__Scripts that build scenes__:
· · · · ·

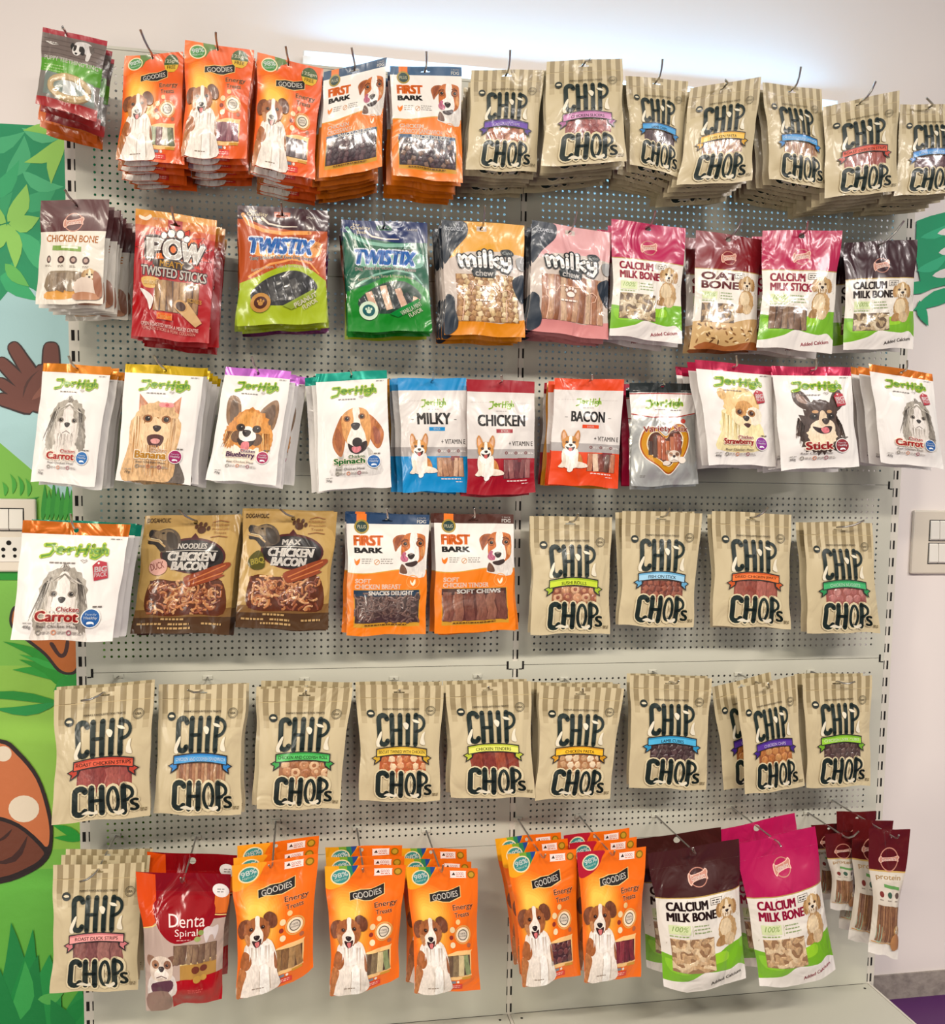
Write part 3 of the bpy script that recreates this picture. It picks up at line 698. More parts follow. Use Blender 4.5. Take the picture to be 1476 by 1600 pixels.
def dog_yorkie(a, cx, cy, k):
    d = Dg(a, cx, cy, k)
    d.L([(.4, .5), (.75, .9), (.95, 1.5), (.3, 1.5)], '#6a6058'); d.L([(-.6, -.3), (.62, -.3), (.66, .6), (.5, 1.5), (-.8, 1.5), (-.72, .5)], '#dcb688')
    d.Y([(-.52, -.95), (-.2, -.6), (-.5, -.35)], '#c98a68'); d.Y([(.62, -.92), (.3, -.6), (.62, -.35)], '#c98a68'); d.Y([(-.48, -.82), (-.3, -.6), (-.46, -.45)], '#d8a184'); d.Y([(.58, -.8), (.4, -.6), (.56, -.45)], '#d8a184')
    d.F(0, -.05, .66, .68, '#dfbb8e', .1, 3); d.H(-.6, -.3, .6, -.3, 22, .04, ['#f0d9b6', '#b98a58', '#e8c9a0'], (0, 1.5), 4, .12); d.F(0, .15, .4, .42, '#e8caa2', .08, 6)
    d.eyes((-.24, .28), -.25, .09, lid='#8a5d38'); d.nose(.04, .02, .12, '#2b1f1a'); d.L([(-.2, .25), (.04, .18), (.26, .25), (.2, .48), (.02, .56), (-.16, .48)], '#4e241d'); d.L([(-.1, .34), (.04, .3), (.16, .34), (.1, .44), (-.06, .44)], '#e7a7a0')
    for x in (.08, .3, .2): d.E(x + .05, -.66, .1, .07, '#e39a97')
    d.E(.26, -.66, .05, .05, '#cf6f70'); d.H(-.25, .5, .3, .5, 12, .035, ['#f3e0c2', '#c29668'], (0, .9), 14)
def dog_papillon(a, cx, cy, k):
    d = Dg(a, cx, cy, k)
    d.F(-.1, .85, .62, .42, '#efe2d0', .12, 2)
    d.L([(-.3, -.35), (-.42, -.85), (-.72, -.95), (-.82, -.6), (-.74, -.1), (-.5, .1)], '#8e6f53'); d.L([(-.4, -.35), (-.48, -.75), (-.66, -.8), (-.7, -.5), (-.6, -.1)], '#6b5442')
    d.L([(.3, -.4), (.6, -.8), (.85, -.88), (.95, -.5), (.85, .05), (.55, .1)], '#8e6f53'); d.L([(.42, -.4), (.64, -.7), (.8, -.72), (.84, -.4), (.74, 0)], '#6f5846')
    d.F(.05, .1, .64, .66, '#d9954a', .12, 5); d.F(-.52, .3, .24, .42, '#cf8f4c', .2, 6, 8); d.F(.62, .35, .26, .5, '#d8994f', .2, 7, -8); d.H(-.7, .2, -.45, .2, 10, .035, ['#f0c88c', '#8a5a2c'], (-.12, .55), 5); d.H(.45, .2, .75, .2, 12, .035, ['#f0c88c', '#a8702f'], (.1, .6), 6)
    d.F(.05, -.2, .4, .3, '#e2a55c', .08, 9); d.E(-.32, .36, .2, .2, '#6a4d36'); d.E(.34, .42, .2, .2, '#6a4d36'); d.L([(-.22, .1), (0, .0), (.2, .1), (.32, .36), (.14, .5), (-.1, .5), (-.26, .36)], '#f3ebe0')
    d.L([(-.3, .42), (-.05, .5), (.2, .46), (.3, .46), (.16, .66), (-.18, .64)], '#2e1d17'); d.L([(-.12, .54), (.1, .52), (.12, .74), (-.02, .84), (-.14, .76)], '#de8387')
    d.eyes((-.24, .3), .06, .1, lid='#3d2a1c', dy=.02); d.nose(-.02, .24, .15, '#241d1a')
def dog_pom(a, cx, cy, k):
    d = Dg(a, cx, cy, k)
    d.L([(-.62, -.1), (-.7, .5), (-.98, 1.3), (.7, 1.3), (.7, .3)], '#ecdfae'); d.F(-.3, .5, .5, .7, '#efe3b8', .12, 3); d.H(-.7, .0, -.1, .3, 16, .04, ['#f7f0d2', '#d9c58c'], (-.12, .9), 5)
    d.F(.06, -.28, .66, .62, '#e6c791', .1, 4); d.F(-.62, -.62, .14, .2, '#e0ba80', .1, 5); d.F(.05, .1, .42, .36, '#efdcb4', .1, 6); d.F(.14, -.12, .34, .3, '#d6a468', .08, 8); d.F(.5, .1, .3, .32, '#f0e6d0', .12, 9)
    d.eyes((-.06, .4), -.02, .1, '#3c261c', lid='#a47548', dy=.03); d.L([(.02, .2), (.2, .12), (.36, .22), (.3, .44), (.14, .46), (.02, .36)], '#ead5b0'); d.nose(.18, .2, .13, '#2e2622'); d.L([(.06, .4), (.2, .36), (.34, .4), (.22, .52)], '#4c2a28')
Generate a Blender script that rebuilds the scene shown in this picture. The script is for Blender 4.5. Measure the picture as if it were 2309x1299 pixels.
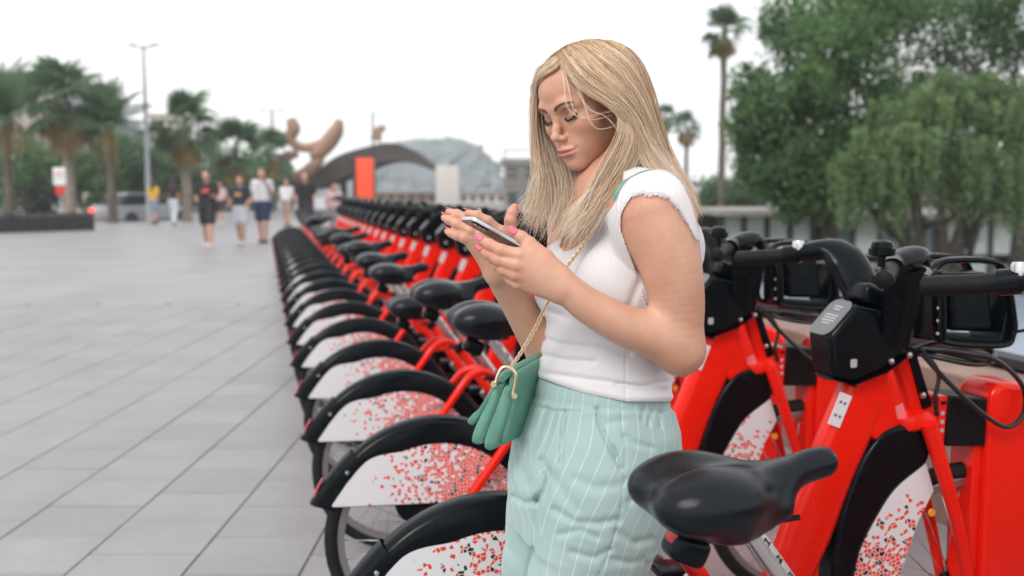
import bpy, bmesh, math, random
import numpy as np
from mathutils import Vector, Matrix, Quaternion
from mathutils.bvhtree import BVHTree

R = math.radians
SC = bpy.context.scene
COL = SC.collection
for _o in list(bpy.data.objects):
    bpy.data.objects.remove(_o, do_unlink=True)

# ------------------------------------------------------------------ camera
CAM_H, FPX, CXP, CYP, PITCH = 1.35, 2245.0, 1154.5, 649.5, math.atan(0.1)
cam = bpy.data.cameras.new('camera')
cam.sensor_width = 36.0
cam.lens = 35.0
cam.clip_start = 0.05
cam.clip_end = 6000
cam.dof.use_dof = True
cam.dof.focus_distance = 1.76
cam.dof.aperture_fstop = 3.1
cam_o = bpy.data.objects.new('camera', cam)
cam_o.location = (0, 0, CAM_H)
cam_o.rotation_euler = (math.pi / 2 - PITCH, 0, 0)
COL.objects.link(cam_o)
SC.camera = cam_o

# ------------------------------------------------------------------ sky, sun, exposure
SUN_EL, SUN_AZ = R(42), R(215)          # azimuth clockwise from +Y
world = bpy.data.worlds.new('World')
SC.world = world
world.use_nodes = True
_n, _l = world.node_tree.nodes, world.node_tree.links
_n.clear()
_out = _n.new('ShaderNodeOutputWorld')
_bg = _n.new('ShaderNodeBackground')
_bg.inputs['Strength'].default_value = 0.1
_sky = _n.new('ShaderNodeTexSky')
_sky.sky_type = 'NISHITA'
_sky.sun_disc = False
_sky.sun_elevation = SUN_EL
_sky.sun_rotation = SUN_AZ
_sky.dust_density = 3.0
# overcast layer: nearly closed white cloud with faint grey undersides
_tc = _n.new('ShaderNodeTexCoord')
_map = _n.new('ShaderNodeMapping')
_map.inputs['Scale'].default_value = (1.0, 1.0, 2.6)
_noi = _n.new('ShaderNodeTexNoise')
_noi.inputs['Scale'].default_value = 2.6
_noi.inputs['Detail'].default_value = 6
_noi.inputs['Roughness'].default_value = 0.55
_ramp = _n.new('ShaderNodeValToRGB')
_ramp.color_ramp.elements[0].position = 0.36
_ramp.color_ramp.elements[0].color = (13.4, 13.5, 13.9, 1)
_ramp.color_ramp.elements[1].position = 0.56
_ramp.color_ramp.elements[1].color = (15.4, 15.2, 15.0, 1)
_mix = _n.new('ShaderNodeMix')
_mix.data_type = 'RGBA'
_mix.inputs['Factor'].default_value = 0.82
_l.new(_tc.outputs['Generated'], _map.inputs['Vector'])
_l.new(_map.outputs['Vector'], _noi.inputs['Vector'])
_l.new(_noi.outputs['Fac'], _ramp.inputs['Fac'])
_l.new(_sky.outputs['Color'], _mix.inputs['A'])
_l.new(_ramp.outputs['Color'], _mix.inputs['B'])
_l.new(_mix.outputs['Result'], _bg.inputs['Color'])
_l.new(_bg.outputs['Background'], _out.inputs['Surface'])

sun = bpy.data.lights.new('sun', 'SUN')
sun.energy = 1.45
sun.angle = R(18)
sun.color = (1.0, 0.94, 0.86)
sun_o = bpy.data.objects.new('sun', sun)
sun_o.rotation_euler = (math.pi / 2 - SUN_EL, 0, -SUN_AZ + math.pi)
sun_o.location = (0, 0, 30)
COL.objects.link(sun_o)

SC.view_settings.view_transform = 'Standard'
SC.view_settings.look = 'None'
SC.view_settings.gamma = 1.0
SC.view_settings.exposure = 0.07
SC.view_settings.use_curve_mapping = False
SC.render.engine = 'CYCLES'
SC.cycles.use_denoising = True
SC.cycles.max_bounces = 6
SC.cycles.transparent_max_bounces = 12
SC.cycles.sample_clamp_indirect = 6.0
SC.cycles.caustics_reflective = False
SC.cycles.caustics_refractive = False


def W(px, py, depth):
    """World point at ground depth `depth` (metres along +Y) seen at photo pixel px, py."""
    a, b = (px - CXP) / FPX, (CYP - py) / FPX
    dy = math.cos(PITCH) + b * math.sin(PITCH)
    dz = -math.sin(PITCH) + b * math.cos(PITCH)
    s = depth / dy
    return Vector((a * s, depth, CAM_H + dz * s))


def proj(x, y, z):
    """Photo pixel of world coordinates (arrays allowed)."""
    zz = z - CAM_H
    d = y * math.cos(PITCH) - zz * math.sin(PITCH)
    v = y * math.sin(PITCH) + zz * math.cos(PITCH)
    return CXP + FPX * x / d, CYP - FPX * v / d
# ------------------------------------------------------------------ helpers: materials
def mat(name, color, rough=0.5, metal=0.0, spec=0.5, var=0.0, vscale=8.0, bump=0.0, bscale=60.0, coat=0.0, sss=0.0,
        sheen=0.0, rvar=0.0, coords='Object', trans=0.0):
    m = bpy.data.materials.new(name)
    m.use_nodes = True
    n, l = m.node_tree.nodes, m.node_tree.links
    b = n['Principled BSDF']
    b.inputs['Base Color'].default_value = (*color, 1)
    b.inputs['Roughness'].default_value = rough
    b.inputs['Metallic'].default_value = metal
    b.inputs['Specular IOR Level'].default_value = spec
    b.inputs['Coat Weight'].default_value = coat
    b.inputs['Coat Roughness'].default_value = 0.08
    b.inputs['Sheen Weight'].default_value = sheen
    if sss:
        b.inputs['Subsurface Weight'].default_value = sss
        b.inputs['Subsurface Radius'].default_value = (1.0, 0.35, 0.2)
        b.inputs['Subsurface Scale'].default_value = 0.008
    if var or bump or rvar:
        tc = n.new('ShaderNodeTexCoord')
    if var or rvar:
        t = n.new('ShaderNodeTexNoise')
        t.inputs['Scale'].default_value = vscale
        t.inputs['Detail'].default_value = 5
        l.new(tc.outputs[coords], t.inputs['Vector'])
    if var:
        r = n.new('ShaderNodeValToRGB')
        lo = [max(0, c * (1 - var)) for c in color]
        hi = [min(1, c * (1 + var)) for c in color]
        r.color_ramp.elements[0].position, r.color_ramp.elements[1].position = 0.3, 0.7
        r.color_ramp.elements[0].color = (*lo, 1)
        r.color_ramp.elements[1].color = (*hi, 1)
        l.new(t.outputs['Fac'], r.inputs['Fac'])
        l.new(r.outputs['Color'], b.inputs['Base Color'])
    if rvar:
        mr = n.new('ShaderNodeMapRange')
        mr.inputs['From Min'].default_value, mr.inputs['From Max'].default_value = 0.3, 0.7
        mr.inputs['To Min'].default_value, mr.inputs['To Max'].default_value = max(0.02, rough - rvar), min(1, rough + rvar)
        l.new(t.outputs['Fac'], mr.inputs['Value'])
        l.new(mr.outputs['Result'], b.inputs['Roughness'])
    if bump:
        t2 = n.new('ShaderNodeTexNoise')
        t2.inputs['Scale'].default_value = bscale
        t2.inputs['Detail'].default_value = 4
        l.new(tc.outputs[coords], t2.inputs['Vector'])
        bp = n.new('ShaderNodeBump')
        bp.inputs['Strength'].default_value = bump
        bp.inputs['Distance'].default_value = 0.004
        l.new(t2.outputs['Fac'], bp.inputs['Height'])
        l.new(bp.outputs['Normal'], b.inputs['Normal'])
    return m


# ------------------------------------------------------------------ helpers: objects
def empty(name, loc=(0, 0, 0), rz=0.0, label=None, cat=None, group=None):
    o = bpy.data.objects.new(name, None)
    o.location = loc
    o.rotation_euler = (0, 0, rz)
    o.empty_display_size = 0.1
    COL.objects.link(o)
    tag(o, label, cat, group)
    return o


def tag(o, label=None, cat=None, group=None, kind=None):
    if label:
        o['label'] = label
    if cat:
        o['category'] = cat
    if group:
        o['group'] = group
    if kind:
        o['kind'] = kind
    return o


def link(name, me, m, parent=None, smooth=True):
    if m is not None and not me.materials:
        for x in (m if isinstance(m, (list, tuple)) else [m]):
            me.materials.append(x)
    if smooth is True:
        me.polygons.foreach_set('use_smooth', [True] * len(me.polygons))
    elif smooth:
        me.polygons.foreach_set('use_smooth', [True] * len(me.polygons))
        me.set_sharp_from_angle(angle=R(smooth))
    o = bpy.data.objects.new(name, me)
    COL.objects.link(o)
    if parent is not None:
        o.parent = parent
    return o


def npmesh(name, V, Fq):
    """Mesh from a vertex array and a face array (all quads or all triangles)."""
    V = np.asarray(V, np.float32)
    Fq = np.asarray(Fq, np.int32)
    me = bpy.data.meshes.new(name)
    k = Fq.shape[1]
    me.vertices.add(len(V))
    me.vertices.foreach_set('co', V.ravel())
    me.loops.add(Fq.size)
    me.loops.foreach_set('vertex_index', Fq.ravel())
    me.polygons.add(len(Fq))
    me.polygons.foreach_set('loop_start', np.arange(0, Fq.size, k, dtype=np.int32))
    me.update(calc_edges=True)
    me.validate()
    return me


def copy_tree(o, parent=None):
    c = o.copy()
    COL.objects.link(c)
    c.parent = parent
    for ch in list(o.children):
        copy_tree(ch, c)
    return c


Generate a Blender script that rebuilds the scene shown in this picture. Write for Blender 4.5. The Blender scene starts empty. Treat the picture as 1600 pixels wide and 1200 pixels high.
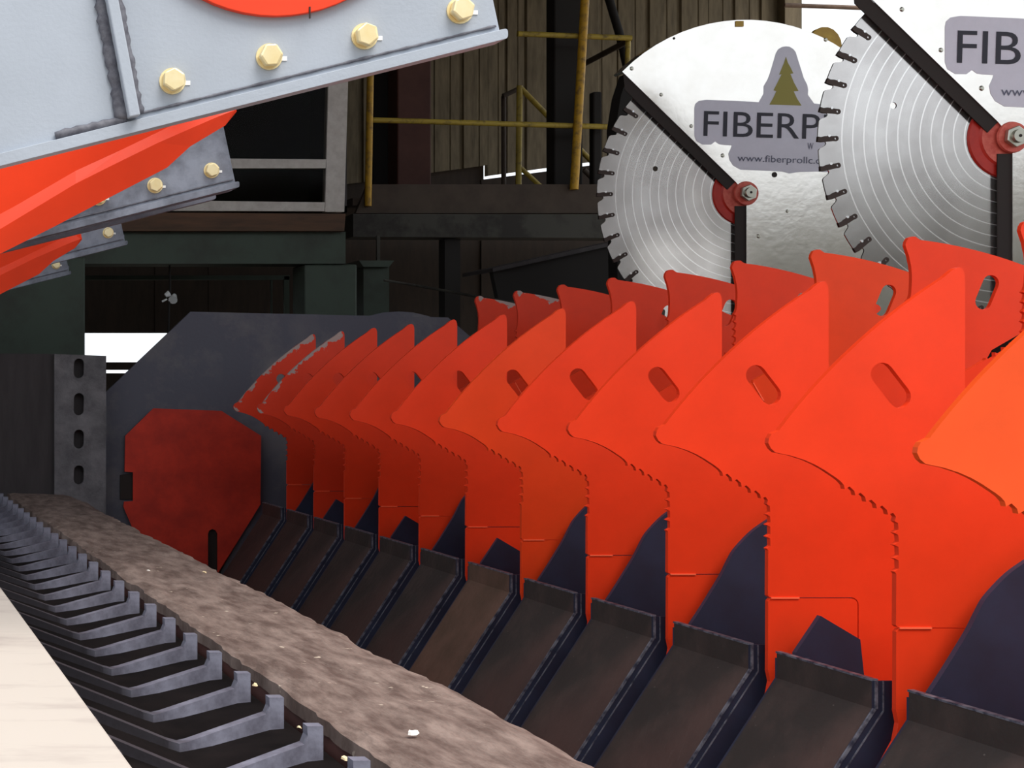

· · · · ·

__Required task__: Lines containing "rebuilds" are to be counted. State the total and add nothing.

__Task response__: 2